Çağrı Merkezi Çalışanları Yapay Zekanın Arkasını Topluyor
Yapay zekalı asistanlar, çağrı merkezi çalışanlarının iş yükünü azaltmak yerine çoğu zaman hatalarıyla işleri daha da karmaşık hale getiriyor.

Yapay zeka teknolojilerinin iş dünyasında çığır açacağı sıkça dile getirilse de, gerçek hayattaki uygulamaları her zaman beklentileri karşılamıyor. Çin’de yapılan yeni bir araştırma, çağrı merkezlerinde kullanılan yapay zeka asistanlarının çalışanlara yardım etmekten çok işlerini zorlaştırdığını ortaya koydu.
Araştırma, hem sistemsel hataları hem de çalışanların bu teknolojilere karşı duyduğu memnuniyetsizliği gözler önüne seriyor. Yapay zekaya duyulan yüksek beklentilerin aksine, çalışanlar birçok konuda manuel düzeltmeler yapmak zorunda kalıyor. Bu durum, teknolojinin vaat ettiği verimlilik artışını gölgede bırakıyor.
Yapay Zeka Hatalarıyla Uğraşmak Günlük Rutin Haline Geldi
Araştırmaya katılan çağrı merkezi çalışanları, sesli görüşmelerin yazıya dökülmesi sürecinde yapay zekanın çok sayıda hata yaptığını belirtiyor. Farklı aksanlar, hızlı konuşma ve sayı dizilerinin telaffuzu, sistemin sıklıkla yanlış sonuçlar üretmesine neden oluyor.
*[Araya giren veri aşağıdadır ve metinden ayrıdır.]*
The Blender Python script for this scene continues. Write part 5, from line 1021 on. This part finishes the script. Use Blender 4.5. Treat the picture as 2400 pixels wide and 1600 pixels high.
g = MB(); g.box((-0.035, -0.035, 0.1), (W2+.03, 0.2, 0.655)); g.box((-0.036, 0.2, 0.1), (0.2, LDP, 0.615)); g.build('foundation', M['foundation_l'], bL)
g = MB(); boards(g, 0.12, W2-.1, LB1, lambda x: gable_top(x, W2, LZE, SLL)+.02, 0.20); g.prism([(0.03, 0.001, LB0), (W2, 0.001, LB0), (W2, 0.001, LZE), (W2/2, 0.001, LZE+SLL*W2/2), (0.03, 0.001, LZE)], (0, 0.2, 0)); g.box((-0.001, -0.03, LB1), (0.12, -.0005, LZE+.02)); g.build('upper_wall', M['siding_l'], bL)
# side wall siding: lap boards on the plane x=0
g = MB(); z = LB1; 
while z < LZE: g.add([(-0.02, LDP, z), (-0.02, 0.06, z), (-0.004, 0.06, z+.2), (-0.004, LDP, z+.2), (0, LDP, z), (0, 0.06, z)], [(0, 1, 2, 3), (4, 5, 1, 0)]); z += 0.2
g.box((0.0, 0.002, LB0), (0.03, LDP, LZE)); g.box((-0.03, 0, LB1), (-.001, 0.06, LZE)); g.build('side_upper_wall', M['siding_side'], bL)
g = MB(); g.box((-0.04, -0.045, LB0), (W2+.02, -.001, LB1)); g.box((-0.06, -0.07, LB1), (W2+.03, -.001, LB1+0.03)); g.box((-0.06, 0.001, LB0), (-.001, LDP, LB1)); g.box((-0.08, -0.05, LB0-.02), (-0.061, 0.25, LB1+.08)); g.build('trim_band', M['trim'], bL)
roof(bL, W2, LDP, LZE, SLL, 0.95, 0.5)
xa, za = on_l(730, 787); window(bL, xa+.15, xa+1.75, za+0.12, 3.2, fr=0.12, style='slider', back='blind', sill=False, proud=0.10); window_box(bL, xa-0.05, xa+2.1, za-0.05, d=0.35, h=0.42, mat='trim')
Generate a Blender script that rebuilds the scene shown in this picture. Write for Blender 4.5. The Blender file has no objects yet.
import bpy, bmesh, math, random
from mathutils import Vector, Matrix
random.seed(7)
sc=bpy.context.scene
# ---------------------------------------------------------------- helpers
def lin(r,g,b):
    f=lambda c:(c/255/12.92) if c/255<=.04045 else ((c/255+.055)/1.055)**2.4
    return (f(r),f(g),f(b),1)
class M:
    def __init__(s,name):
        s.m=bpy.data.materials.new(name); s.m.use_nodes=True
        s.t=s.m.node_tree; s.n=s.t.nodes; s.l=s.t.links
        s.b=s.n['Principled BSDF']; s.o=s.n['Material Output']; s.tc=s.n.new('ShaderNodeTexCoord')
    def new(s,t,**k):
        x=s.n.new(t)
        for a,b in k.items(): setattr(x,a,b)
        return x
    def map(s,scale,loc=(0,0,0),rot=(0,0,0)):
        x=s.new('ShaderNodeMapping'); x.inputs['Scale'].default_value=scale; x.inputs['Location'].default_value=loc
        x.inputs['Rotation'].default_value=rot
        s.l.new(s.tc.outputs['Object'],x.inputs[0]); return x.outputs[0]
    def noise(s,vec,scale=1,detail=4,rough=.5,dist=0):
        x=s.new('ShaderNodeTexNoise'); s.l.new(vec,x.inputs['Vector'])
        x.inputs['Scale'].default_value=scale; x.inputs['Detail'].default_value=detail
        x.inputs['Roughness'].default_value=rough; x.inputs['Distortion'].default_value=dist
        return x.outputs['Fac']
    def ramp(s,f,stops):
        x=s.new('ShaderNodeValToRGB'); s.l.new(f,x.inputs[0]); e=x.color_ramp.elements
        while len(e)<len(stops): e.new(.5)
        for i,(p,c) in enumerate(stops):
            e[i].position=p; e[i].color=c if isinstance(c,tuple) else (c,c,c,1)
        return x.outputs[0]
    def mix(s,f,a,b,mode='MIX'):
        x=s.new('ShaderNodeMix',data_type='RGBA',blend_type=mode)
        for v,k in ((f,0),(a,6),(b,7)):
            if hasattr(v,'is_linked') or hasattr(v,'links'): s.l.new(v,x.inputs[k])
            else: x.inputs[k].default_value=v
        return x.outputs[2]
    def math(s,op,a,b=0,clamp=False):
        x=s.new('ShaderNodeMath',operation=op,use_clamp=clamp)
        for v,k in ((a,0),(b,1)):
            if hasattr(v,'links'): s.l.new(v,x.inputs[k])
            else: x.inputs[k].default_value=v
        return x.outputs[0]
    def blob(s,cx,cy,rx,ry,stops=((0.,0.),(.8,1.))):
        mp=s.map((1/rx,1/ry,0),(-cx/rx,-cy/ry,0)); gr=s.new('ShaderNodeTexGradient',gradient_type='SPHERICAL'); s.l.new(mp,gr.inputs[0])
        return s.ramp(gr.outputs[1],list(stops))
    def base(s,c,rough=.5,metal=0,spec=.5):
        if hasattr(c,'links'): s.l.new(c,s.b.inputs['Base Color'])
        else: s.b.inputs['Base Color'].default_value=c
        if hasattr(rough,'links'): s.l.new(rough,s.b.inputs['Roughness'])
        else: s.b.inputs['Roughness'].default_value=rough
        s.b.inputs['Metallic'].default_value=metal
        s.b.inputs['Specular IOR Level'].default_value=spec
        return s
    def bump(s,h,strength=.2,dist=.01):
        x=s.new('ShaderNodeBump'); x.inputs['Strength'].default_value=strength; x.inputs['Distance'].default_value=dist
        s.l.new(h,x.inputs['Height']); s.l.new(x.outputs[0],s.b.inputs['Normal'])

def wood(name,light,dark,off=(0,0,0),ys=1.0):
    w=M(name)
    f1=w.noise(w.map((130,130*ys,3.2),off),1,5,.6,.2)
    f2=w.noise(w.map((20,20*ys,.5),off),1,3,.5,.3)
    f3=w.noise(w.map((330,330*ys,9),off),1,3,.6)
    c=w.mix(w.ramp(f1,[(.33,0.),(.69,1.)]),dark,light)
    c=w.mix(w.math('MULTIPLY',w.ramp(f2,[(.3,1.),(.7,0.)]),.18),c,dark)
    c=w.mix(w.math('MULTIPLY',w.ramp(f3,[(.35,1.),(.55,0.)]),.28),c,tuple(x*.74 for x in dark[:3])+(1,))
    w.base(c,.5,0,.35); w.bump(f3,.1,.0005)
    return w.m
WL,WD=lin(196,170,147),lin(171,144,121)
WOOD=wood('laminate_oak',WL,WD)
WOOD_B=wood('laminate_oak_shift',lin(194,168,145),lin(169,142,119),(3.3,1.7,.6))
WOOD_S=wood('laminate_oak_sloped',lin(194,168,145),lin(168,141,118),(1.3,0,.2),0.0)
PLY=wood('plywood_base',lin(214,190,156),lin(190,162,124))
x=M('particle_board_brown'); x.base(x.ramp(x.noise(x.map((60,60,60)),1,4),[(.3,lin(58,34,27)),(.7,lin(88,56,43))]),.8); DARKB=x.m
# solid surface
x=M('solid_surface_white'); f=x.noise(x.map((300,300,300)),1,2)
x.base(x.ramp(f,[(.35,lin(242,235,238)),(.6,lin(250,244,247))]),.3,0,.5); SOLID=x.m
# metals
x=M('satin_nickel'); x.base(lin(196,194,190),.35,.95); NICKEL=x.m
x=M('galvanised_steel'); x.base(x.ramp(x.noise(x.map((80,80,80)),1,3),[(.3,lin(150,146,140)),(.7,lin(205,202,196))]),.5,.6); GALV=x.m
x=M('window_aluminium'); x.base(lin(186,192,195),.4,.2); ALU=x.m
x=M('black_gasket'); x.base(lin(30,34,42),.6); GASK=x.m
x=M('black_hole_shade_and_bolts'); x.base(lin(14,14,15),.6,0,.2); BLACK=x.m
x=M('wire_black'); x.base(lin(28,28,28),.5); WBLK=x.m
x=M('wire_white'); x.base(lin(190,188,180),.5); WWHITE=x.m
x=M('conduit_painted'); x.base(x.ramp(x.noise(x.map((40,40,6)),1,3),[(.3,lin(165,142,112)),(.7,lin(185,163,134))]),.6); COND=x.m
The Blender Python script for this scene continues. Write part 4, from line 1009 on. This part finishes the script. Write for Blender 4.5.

Özellikle telefon numarası gibi kritik bilgilerin eksik veya hatalı kaydedilmesi, çalışanların manuel müdahalesini zorunlu kılıyor.
Ayrıca, eş sesli kelimeler ve telaffuz benzerlikleri de yapay zekanın doğru anlama yeteneğini sınırlıyor. Çalışanlar, bu sorunların rutin hâle geldiğini ve düzenli olarak düzeltme yaptıklarını dile getiriyor. Bu durum, çalışanların hem zamanını alıyor hem de teknolojinin verimlilik iddialarını boşa çıkarıyor.
Yapay zekanın bir diğer özelliği olan duygu tanıma ise çalışanlar tarafından büyük ölçüde görmezden geliniyor. Sistem, yüksek sesli konuşmaları öfke olarak sınıflandırabiliyor ve çoğu zaman yanlış yorumlar yapıyor. Duygu kategorilerinin yetersizliği, kullanıcıların ruh hâlini doğru analiz etmeyi imkânsız hale getiriyor.
Ses Tonundan Anlamayan Yapay Zekalar
Çalışanlar, müşterinin tonunu kendi tecrübeleriyle çok daha doğru analiz edebildiklerini söylüyor. Bu nedenle sistemin sunduğu etiketleri dikkate almıyorlar. Duygu analizi gibi yenilikçi özellikler, pratikte yarar sağlamaktan çok kafa karıştırıcı hale geliyor.
Yapay zeka asistanları bazı yazım işlemlerini kolaylaştırsa da, çoğu zaman çıktılar hatalarla dolu oluyor. Çağrı özetlerinin çalışanlar tarafından yeniden düzenlenmesi, gereksiz kısımların silinmesi ve eksik bilgilerin tamamlanması gerekiyor. Böylece sistemin sunduğu kolaylıklar, yerini düzeltme ve uyum sağlama yüküne bırakıyor.
Araştırma raporu, bu durumu şu şekilde özetliyor: “AI verimliliği artırıyor gibi görünse de, çalışanlar için ciddi bir öğrenme ve uyum yükü oluşturuyor. Teknoloji geliştiricileri, sistemlerin pratikte yaratacağı zorlukları öngörmekte yetersiz kalıyor.” Ayrıca, çalışanların işini kaybetme korkusu ve müşteri tarafında AI destekli sistemlere karşı oluşan memnuniyetsizlik de sistemlerin yaygınlaşmasını engelliyor.